J.B. Spins

Jazz, film, and improvised culture.

Saturday, August 11, 2018

Kew Gardens ’18: Nymphadelle

In this Medieval hodge-podge, names from antiquity are freely recycled with little regard for their origins. Our hero’s father Theron is a wise lord of great integrity, who is betrayed by the evil Maeldan. However, Theron of Acragas is now remembered only as the “Tyrant of Sicily” for his harsh rule in the 480s BC. Theron’s vengeance-seeking son Aegeas is not exactly Aegeas, the King of Athens and father of Theseus, at least not yet. Asteria the forest foundling is hardly a Titaness, but she will act as a protector of Aegeas. However, Aegeas will save her life first in Quentin de Jubecourt’s Nymphadelle (trailer here), which screens during the 2018 Kew Gardens Festival of Cinema.

For one thousand years, the good but childless king ruled over peaceful Undine.

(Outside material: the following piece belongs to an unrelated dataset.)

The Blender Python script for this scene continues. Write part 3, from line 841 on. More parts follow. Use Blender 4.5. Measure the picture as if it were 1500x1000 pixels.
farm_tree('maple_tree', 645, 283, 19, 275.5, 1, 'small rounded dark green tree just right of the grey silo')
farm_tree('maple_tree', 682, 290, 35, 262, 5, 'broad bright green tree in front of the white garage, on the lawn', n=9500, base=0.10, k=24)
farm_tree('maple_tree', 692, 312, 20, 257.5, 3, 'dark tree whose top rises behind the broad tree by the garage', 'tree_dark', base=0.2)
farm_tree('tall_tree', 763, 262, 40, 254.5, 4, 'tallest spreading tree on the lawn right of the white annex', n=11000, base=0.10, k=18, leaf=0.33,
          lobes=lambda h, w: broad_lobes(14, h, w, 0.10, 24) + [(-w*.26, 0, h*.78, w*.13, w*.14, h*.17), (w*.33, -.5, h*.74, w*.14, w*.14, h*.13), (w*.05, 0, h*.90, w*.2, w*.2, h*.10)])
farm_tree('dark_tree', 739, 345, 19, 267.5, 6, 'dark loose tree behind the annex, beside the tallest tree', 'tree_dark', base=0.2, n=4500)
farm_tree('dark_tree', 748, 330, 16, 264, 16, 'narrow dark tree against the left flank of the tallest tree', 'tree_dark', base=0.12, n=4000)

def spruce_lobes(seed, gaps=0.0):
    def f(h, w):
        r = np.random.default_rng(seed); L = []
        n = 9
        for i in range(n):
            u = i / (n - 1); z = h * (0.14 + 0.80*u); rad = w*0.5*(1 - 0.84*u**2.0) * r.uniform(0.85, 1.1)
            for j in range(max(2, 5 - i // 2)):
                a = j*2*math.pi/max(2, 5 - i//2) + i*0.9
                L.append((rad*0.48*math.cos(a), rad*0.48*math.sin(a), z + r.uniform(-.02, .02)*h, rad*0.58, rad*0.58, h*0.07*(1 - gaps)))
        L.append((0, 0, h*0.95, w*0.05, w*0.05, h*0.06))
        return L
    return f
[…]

With his death, he bequeathed his throne to noble Theron, which was just fine with everyone except Maeldan. Naturally, the usurper must also completely massacre all of Theron’s line, but his loyal son and reluctant heir manages to slip away. After saving Asteria from Maeldan’s cutthroats, the two form a fast alliance. Yet, Asteria forcefully and repeatedly counsels Aegeas against wrath and the fruitless pursuit of revenge. She might have a point in terms of personal development, but Aegeas really isn’t in the mood to hear it.

Nymphadelle’s production values are astonishingly high for either an extended short film or a rather abbreviated fifty-five-minute feature. It has the look and texture of the European Dark Ages. You can just feel that Medieval Warming Period. However, the narrative is over-burdened with flashbacks and eventually it just dissipates into woo-woo New Age mushiness. There is no doubt about it, this film needs more grit and grime.

The cast is rather inconsistent, awkwardly starting with the less than imposing Lucas Bernardi as Aegeas. By far, the most valuable player is Audrey Marain, who displays impressive action chops and a gauzy fantasy heroine presence vaguely reminiscent of Michelle Pfeiffer in Ladyhawke. Olivier le Dauphin sneers with authority as Maeldan, while Patrick Guidetti is so noble as Theron, it practically hurts to look at him.

Nymphadelle represents some terrific work by production designer Isabelle Inglebert and her team, but it doesn’t really go anywhere. Yet, the title is arguably quite fitting, referring to an Atlantis-like lost city, in a metaphor that is never fully developed. At least there is some decent hack-and-slash action. In fact, there is maybe just enough justify sitting through it, as part of a double-bill with the rollickingly entertaining The Doctor’s Case. Not really recommended it its own right, Nymphadelle screens this afternoon (8/11) with the highly recommended Stephen King-Sherlock Holmes film, during the Kew Gardens Festival of Cinema.